Exercise requirements ::
Reproduce this listing in full.
::::
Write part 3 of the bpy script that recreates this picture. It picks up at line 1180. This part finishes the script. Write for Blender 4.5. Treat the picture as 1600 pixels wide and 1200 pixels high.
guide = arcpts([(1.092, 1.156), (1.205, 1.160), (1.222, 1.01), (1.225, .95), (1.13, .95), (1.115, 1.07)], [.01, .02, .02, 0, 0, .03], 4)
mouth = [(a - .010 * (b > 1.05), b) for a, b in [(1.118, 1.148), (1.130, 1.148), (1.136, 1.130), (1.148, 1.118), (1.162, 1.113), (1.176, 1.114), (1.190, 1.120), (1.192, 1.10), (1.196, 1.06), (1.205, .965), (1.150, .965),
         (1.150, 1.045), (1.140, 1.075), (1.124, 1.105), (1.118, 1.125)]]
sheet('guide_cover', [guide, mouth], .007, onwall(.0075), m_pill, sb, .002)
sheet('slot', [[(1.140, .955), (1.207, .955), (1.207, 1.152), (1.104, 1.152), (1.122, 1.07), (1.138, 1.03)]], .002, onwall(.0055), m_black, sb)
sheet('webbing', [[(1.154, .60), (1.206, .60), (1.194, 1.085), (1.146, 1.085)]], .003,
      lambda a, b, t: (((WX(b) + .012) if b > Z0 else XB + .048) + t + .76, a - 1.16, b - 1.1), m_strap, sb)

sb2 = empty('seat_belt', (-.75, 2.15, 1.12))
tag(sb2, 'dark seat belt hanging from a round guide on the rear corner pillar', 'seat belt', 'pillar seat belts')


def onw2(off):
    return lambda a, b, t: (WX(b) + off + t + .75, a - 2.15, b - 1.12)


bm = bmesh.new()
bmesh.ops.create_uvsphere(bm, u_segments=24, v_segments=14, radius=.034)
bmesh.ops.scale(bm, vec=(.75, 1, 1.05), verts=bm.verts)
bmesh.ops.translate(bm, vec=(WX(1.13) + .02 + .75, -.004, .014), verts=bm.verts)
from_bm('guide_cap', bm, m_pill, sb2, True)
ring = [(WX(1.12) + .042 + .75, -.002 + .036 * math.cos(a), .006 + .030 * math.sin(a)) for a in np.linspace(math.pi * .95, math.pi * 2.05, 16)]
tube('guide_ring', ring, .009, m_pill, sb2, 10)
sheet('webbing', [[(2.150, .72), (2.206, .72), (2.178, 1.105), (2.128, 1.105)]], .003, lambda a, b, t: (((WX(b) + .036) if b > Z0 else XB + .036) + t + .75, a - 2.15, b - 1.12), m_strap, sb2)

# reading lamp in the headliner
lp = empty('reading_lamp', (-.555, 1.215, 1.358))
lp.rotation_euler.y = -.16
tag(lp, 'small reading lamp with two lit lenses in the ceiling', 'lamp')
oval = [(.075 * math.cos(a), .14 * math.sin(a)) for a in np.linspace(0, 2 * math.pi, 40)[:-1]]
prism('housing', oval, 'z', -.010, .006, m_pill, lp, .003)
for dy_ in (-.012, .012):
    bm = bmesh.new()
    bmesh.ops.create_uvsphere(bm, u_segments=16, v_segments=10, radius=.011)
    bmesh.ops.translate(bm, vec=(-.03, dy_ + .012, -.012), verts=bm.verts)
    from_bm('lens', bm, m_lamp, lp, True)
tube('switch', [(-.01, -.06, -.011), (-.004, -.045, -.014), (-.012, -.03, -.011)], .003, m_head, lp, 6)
::::
Correct answer ::
Write part 3 of the bpy script that recreates this picture. It picks up at line 1180. This part finishes the script. Write for Blender 4.5. Treat the picture as 1600 pixels wide and 1200 pixels high.
guide = arcpts([(1.092, 1.156), (1.205, 1.160), (1.222, 1.01), (1.225, .95), (1.13, .95), (1.115, 1.07)], [.01, .02, .02, 0, 0, .03], 4)
mouth = [(a - .010 * (b > 1.05), b) for a, b in [(1.118, 1.148), (1.130, 1.148), (1.136, 1.130), (1.148, 1.118), (1.162, 1.113), (1.176, 1.114), (1.190, 1.120), (1.192, 1.10), (1.196, 1.06), (1.205, .965), (1.150, .965),
         (1.150, 1.045), (1.140, 1.075), (1.124, 1.105), (1.118, 1.125)]]
sheet('guide_cover', [guide, mouth], .007, onwall(.0075), m_pill, sb, .002)
sheet('slot', [[(1.140, .955), (1.207, .955), (1.207, 1.152), (1.104, 1.152), (1.122, 1.07), (1.138, 1.03)]], .002, onwall(.0055), m_black, sb)
sheet('webbing', [[(1.154, .60), (1.206, .60), (1.194, 1.085), (1.146, 1.085)]], .003,
      lambda a, b, t: (((WX(b) + .012) if b > Z0 else XB + .048) + t + .76, a - 1.16, b - 1.1), m_strap, sb)

sb2 = empty('seat_belt', (-.75, 2.15, 1.12))
tag(sb2, 'dark seat belt hanging from a round guide on the rear corner pillar', 'seat belt', 'pillar seat belts')


def onw2(off):
    return lambda a, b, t: (WX(b) + off + t + .75, a - 2.15, b - 1.12)


bm = bmesh.new()
bmesh.ops.create_uvsphere(bm, u_segments=24, v_segments=14, radius=.034)
bmesh.ops.scale(bm, vec=(.75, 1, 1.05), verts=bm.verts)
bmesh.ops.translate(bm, vec=(WX(1.13) + .02 + .75, -.004, .014), verts=bm.verts)
from_bm('guide_cap', bm, m_pill, sb2, True)
ring = [(WX(1.12) + .042 + .75, -.002 + .036 * math.cos(a), .006 + .030 * math.sin(a)) for a in np.linspace(math.pi * .95, math.pi * 2.05, 16)]
tube('guide_ring', ring, .009, m_pill, sb2, 10)
sheet('webbing', [[(2.150, .72), (2.206, .72), (2.178, 1.105), (2.128, 1.105)]], .003, lambda a, b, t: (((WX(b) + .036) if b > Z0 else XB + .036) + t + .75, a - 2.15, b - 1.12), m_strap, sb2)

# reading lamp in the headliner
lp = empty('reading_lamp', (-.555, 1.215, 1.358))
lp.rotation_euler.y = -.16
tag(lp, 'small reading lamp with two lit lenses in the ceiling', 'lamp')
oval = [(.075 * math.cos(a), .14 * math.sin(a)) for a in np.linspace(0, 2 * math.pi, 40)[:-1]]
prism('housing', oval, 'z', -.010, .006, m_pill, lp, .003)
for dy_ in (-.012, .012):
    bm = bmesh.new()
    bmesh.ops.create_uvsphere(bm, u_segments=16, v_segments=10, radius=.011)
    bmesh.ops.translate(bm, vec=(-.03, dy_ + .012, -.012), verts=bm.verts)
    from_bm('lens', bm, m_lamp, lp, True)
tube('switch', [(-.01, -.06, -.011), (-.004, -.045, -.014), (-.012, -.03, -.011)], .003, m_head, lp, 6)